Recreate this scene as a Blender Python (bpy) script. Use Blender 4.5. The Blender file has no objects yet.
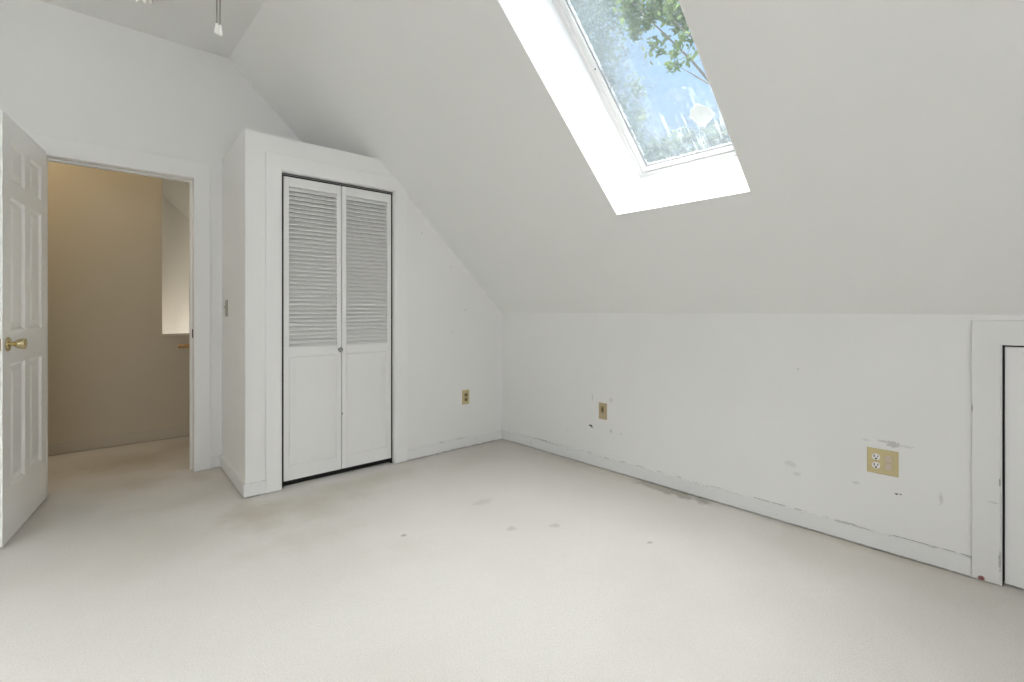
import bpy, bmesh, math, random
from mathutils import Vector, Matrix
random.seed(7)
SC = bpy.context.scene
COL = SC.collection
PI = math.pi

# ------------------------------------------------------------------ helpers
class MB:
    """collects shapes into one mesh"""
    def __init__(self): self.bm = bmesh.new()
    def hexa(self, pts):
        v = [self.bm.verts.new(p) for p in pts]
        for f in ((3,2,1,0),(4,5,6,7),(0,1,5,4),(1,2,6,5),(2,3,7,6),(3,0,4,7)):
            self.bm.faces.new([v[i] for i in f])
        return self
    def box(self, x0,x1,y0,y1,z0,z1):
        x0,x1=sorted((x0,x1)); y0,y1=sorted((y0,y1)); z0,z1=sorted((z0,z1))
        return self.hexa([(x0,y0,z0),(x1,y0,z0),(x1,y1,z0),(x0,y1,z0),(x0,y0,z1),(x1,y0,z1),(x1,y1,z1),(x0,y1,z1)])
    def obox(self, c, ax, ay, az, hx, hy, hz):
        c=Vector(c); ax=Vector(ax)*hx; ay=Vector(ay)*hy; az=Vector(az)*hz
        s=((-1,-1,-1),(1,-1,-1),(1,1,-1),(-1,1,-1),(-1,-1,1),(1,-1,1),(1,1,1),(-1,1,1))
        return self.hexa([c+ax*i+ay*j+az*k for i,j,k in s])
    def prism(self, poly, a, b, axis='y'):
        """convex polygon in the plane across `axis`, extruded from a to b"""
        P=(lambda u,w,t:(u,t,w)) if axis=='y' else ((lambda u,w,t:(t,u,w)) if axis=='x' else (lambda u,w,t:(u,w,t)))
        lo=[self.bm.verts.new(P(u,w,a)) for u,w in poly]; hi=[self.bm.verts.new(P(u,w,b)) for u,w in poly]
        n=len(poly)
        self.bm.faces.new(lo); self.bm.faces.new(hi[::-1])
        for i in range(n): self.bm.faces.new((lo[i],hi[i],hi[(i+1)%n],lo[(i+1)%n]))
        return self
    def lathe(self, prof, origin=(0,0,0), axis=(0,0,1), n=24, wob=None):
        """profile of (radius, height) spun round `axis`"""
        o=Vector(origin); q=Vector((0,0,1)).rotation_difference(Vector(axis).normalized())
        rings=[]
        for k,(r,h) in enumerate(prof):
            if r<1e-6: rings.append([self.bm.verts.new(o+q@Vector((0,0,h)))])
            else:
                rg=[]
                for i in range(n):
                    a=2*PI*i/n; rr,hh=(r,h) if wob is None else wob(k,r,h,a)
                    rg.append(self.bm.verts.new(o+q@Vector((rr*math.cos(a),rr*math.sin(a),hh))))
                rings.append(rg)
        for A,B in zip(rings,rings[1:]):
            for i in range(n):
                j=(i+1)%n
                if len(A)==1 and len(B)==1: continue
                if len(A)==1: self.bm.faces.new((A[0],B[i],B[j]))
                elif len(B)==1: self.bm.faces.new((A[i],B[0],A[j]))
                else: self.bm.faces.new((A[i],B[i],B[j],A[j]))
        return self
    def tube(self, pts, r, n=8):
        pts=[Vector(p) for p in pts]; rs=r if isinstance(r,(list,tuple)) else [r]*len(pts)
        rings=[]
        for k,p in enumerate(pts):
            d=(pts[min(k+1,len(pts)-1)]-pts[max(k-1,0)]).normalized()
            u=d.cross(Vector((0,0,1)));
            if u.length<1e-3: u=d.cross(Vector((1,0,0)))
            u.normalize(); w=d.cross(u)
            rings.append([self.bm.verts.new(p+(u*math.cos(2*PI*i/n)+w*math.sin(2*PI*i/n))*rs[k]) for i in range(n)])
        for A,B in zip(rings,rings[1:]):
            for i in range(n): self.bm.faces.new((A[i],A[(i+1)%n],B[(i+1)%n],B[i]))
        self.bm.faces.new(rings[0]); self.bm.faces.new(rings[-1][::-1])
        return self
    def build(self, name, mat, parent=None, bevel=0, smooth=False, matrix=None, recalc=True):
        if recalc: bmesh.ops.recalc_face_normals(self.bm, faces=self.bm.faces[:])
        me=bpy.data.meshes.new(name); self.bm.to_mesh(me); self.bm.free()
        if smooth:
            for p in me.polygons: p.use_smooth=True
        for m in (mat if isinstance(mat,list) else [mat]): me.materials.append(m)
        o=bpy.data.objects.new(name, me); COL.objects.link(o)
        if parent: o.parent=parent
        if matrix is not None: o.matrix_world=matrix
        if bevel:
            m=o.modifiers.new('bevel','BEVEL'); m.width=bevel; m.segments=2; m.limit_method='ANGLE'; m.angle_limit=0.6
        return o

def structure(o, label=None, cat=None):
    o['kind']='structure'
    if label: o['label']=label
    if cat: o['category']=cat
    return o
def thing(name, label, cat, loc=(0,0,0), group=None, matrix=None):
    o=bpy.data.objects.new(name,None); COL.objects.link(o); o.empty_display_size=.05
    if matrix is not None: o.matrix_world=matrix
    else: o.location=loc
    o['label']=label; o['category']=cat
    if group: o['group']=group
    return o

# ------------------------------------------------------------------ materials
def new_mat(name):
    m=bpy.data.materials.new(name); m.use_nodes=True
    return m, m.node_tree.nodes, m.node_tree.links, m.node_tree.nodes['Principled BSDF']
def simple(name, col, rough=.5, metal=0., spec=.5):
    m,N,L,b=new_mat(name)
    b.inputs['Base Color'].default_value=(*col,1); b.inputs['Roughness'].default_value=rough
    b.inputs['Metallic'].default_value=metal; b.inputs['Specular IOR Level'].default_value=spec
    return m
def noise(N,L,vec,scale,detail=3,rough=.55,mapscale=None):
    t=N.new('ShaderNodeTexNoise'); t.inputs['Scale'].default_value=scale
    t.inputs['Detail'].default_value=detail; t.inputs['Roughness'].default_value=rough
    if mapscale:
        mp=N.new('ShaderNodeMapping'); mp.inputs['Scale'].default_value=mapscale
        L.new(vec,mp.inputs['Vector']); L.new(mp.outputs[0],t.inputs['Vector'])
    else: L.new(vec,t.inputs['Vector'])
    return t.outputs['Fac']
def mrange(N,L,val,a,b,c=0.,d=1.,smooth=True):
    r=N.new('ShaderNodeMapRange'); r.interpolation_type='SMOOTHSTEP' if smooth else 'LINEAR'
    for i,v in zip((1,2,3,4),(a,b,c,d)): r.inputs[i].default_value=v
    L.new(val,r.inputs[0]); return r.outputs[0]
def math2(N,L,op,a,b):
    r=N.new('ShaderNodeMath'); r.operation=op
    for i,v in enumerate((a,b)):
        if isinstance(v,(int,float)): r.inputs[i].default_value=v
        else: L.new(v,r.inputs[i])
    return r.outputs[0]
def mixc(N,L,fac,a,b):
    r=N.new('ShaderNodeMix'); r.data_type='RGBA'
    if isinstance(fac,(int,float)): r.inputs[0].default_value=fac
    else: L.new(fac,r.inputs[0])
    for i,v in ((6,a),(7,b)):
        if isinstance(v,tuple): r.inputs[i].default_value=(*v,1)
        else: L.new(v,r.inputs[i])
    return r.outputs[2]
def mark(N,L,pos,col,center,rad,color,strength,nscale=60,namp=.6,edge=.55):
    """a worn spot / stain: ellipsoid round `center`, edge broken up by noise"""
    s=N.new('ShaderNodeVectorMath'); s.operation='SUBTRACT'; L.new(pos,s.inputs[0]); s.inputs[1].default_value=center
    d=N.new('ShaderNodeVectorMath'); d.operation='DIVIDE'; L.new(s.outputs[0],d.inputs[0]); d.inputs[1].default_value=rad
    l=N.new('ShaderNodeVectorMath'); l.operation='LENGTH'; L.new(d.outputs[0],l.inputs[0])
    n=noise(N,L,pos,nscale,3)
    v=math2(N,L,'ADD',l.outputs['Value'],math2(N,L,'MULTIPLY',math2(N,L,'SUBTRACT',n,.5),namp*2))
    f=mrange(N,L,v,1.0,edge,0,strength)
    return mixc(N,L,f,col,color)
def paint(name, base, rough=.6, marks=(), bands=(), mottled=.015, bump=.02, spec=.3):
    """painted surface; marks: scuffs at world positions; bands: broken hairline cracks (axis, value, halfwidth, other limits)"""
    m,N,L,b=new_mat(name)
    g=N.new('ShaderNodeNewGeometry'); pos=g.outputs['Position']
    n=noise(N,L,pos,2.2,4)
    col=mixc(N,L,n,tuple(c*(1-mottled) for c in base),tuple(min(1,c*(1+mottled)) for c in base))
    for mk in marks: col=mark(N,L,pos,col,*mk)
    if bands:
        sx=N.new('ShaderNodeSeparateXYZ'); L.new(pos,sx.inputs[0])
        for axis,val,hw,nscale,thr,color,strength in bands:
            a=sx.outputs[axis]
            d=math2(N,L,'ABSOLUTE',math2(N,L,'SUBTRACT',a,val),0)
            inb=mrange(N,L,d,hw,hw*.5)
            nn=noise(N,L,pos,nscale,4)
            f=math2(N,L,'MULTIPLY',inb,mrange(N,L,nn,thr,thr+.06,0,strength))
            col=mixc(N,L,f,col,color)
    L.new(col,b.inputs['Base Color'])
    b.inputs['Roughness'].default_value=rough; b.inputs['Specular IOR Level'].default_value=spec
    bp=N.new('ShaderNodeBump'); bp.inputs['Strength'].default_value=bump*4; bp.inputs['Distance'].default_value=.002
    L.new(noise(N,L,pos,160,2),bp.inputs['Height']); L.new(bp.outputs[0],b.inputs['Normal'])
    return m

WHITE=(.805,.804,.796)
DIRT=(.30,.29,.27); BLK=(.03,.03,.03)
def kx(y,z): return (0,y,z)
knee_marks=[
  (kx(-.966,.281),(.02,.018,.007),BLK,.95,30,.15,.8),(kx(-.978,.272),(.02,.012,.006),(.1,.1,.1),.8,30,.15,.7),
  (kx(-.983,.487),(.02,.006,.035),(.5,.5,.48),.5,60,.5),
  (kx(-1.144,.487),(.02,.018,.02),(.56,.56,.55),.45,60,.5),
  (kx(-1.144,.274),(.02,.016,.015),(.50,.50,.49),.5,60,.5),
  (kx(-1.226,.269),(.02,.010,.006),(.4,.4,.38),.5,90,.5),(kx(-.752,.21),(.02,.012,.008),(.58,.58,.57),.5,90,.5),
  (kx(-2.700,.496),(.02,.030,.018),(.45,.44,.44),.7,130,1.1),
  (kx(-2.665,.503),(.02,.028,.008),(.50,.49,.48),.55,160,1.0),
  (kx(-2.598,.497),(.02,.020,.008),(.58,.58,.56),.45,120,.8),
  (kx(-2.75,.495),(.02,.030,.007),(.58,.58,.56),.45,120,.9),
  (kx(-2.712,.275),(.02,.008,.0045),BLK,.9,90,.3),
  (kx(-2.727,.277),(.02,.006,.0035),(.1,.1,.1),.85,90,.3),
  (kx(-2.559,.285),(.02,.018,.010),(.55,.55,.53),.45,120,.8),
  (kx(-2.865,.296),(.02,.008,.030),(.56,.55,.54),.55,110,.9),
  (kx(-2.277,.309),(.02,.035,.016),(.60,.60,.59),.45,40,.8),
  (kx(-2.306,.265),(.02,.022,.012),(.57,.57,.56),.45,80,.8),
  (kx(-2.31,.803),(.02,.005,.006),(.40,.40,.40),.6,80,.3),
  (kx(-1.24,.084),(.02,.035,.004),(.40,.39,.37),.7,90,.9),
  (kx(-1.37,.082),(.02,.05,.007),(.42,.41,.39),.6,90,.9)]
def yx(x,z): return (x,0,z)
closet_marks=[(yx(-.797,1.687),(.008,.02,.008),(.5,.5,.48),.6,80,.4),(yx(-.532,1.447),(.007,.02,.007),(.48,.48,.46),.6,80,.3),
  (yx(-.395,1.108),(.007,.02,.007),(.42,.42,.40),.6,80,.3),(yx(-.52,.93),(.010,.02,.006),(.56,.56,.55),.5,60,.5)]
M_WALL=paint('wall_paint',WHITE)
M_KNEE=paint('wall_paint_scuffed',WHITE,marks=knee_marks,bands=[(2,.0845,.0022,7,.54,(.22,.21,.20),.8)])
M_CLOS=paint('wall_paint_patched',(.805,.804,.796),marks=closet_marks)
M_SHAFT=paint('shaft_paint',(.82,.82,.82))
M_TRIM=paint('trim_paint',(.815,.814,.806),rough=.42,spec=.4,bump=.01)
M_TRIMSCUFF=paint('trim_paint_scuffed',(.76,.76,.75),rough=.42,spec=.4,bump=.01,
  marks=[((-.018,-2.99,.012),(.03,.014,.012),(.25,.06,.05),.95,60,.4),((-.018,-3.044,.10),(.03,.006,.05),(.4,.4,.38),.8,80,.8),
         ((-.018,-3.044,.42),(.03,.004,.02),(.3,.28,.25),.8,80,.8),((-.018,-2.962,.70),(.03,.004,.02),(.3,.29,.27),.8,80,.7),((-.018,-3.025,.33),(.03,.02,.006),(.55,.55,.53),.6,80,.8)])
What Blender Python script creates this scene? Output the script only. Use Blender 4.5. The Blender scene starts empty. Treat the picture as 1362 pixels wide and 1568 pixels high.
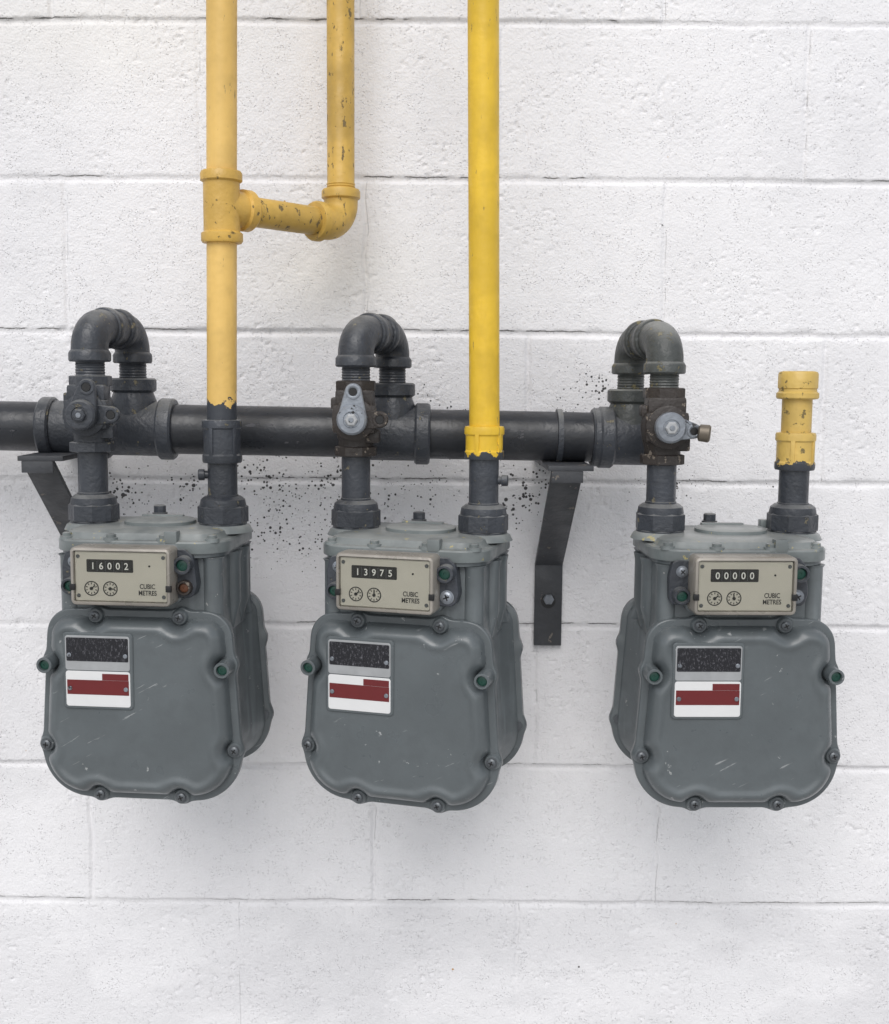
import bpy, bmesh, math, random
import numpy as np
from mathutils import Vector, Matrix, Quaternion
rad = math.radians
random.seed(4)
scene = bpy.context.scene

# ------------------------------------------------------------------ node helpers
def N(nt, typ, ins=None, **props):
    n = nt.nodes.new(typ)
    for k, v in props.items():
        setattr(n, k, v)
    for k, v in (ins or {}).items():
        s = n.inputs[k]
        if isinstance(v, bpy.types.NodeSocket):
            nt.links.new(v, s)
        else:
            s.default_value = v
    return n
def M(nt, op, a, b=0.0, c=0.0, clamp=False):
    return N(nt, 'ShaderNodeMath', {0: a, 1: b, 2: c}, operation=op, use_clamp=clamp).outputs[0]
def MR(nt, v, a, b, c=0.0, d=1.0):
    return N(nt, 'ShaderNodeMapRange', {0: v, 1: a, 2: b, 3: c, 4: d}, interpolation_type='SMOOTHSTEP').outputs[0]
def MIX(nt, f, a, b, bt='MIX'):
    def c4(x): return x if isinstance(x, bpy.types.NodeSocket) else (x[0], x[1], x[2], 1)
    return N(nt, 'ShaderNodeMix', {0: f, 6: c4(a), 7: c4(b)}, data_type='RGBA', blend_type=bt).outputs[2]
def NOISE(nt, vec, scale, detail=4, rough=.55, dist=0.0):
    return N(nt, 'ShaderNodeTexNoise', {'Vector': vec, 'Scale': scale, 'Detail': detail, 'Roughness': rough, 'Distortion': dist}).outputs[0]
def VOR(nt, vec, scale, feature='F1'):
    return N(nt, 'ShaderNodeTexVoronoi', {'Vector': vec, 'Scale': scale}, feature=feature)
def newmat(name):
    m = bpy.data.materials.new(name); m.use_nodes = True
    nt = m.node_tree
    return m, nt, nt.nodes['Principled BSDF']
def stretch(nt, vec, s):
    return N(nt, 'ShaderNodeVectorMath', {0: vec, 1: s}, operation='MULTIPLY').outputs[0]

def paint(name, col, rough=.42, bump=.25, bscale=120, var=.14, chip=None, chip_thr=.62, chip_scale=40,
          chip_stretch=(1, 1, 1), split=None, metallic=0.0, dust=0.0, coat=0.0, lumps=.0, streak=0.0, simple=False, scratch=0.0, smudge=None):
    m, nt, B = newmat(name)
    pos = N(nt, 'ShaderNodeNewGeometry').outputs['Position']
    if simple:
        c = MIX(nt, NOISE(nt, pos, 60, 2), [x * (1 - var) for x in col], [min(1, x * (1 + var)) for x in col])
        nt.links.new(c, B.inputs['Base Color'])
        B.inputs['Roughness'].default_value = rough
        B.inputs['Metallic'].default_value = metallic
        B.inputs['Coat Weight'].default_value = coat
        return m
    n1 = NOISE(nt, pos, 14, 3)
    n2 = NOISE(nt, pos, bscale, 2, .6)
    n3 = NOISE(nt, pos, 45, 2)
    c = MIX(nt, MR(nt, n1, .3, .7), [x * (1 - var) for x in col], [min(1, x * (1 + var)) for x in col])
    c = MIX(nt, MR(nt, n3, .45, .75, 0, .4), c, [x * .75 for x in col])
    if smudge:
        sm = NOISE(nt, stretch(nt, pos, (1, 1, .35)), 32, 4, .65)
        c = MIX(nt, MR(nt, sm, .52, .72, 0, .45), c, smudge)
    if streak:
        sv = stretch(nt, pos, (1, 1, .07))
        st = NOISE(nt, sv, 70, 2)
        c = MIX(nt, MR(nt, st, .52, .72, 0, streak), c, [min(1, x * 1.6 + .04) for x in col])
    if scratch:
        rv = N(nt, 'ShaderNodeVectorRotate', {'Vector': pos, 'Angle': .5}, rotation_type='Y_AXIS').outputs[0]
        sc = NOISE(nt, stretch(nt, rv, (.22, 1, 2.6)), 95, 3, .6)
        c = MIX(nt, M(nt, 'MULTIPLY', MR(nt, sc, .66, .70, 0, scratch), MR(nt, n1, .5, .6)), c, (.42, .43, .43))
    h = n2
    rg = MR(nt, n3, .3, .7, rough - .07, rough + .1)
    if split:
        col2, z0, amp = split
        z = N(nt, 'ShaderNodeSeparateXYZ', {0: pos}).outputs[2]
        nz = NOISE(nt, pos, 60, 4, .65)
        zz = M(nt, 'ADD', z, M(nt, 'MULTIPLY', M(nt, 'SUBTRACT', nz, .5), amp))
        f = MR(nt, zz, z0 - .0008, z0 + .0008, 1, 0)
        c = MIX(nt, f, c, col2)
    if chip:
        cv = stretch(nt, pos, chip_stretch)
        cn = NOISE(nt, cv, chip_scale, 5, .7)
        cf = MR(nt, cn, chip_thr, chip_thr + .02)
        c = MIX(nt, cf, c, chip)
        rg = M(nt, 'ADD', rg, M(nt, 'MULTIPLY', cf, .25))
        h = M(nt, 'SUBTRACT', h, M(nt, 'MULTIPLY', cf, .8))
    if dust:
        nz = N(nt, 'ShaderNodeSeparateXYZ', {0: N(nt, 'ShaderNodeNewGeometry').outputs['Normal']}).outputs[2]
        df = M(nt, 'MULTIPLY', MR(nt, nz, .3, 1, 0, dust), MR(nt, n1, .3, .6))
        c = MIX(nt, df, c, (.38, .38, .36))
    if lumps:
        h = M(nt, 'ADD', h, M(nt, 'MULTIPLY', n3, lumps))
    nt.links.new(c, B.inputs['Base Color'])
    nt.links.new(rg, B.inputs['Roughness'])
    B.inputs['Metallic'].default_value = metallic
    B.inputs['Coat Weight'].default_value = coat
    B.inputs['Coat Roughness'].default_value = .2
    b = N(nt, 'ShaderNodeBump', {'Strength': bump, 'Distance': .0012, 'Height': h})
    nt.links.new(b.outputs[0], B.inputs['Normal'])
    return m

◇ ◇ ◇

_Task to complete_
Only the lines from the top of the data through the line with "PI = math.pi" should be quoted, exactly and with both ends kept; skip the pictures.

_Reply to the exercise_
Recreate this scene as a Blender Python (bpy) script. Use Blender 4.5. The Blender file has no objects yet.
import bpy, bmesh, math, random
from mathutils import Vector, Matrix
random.seed(7)
SC = bpy.context.scene
COL = SC.collection
PI = math.pi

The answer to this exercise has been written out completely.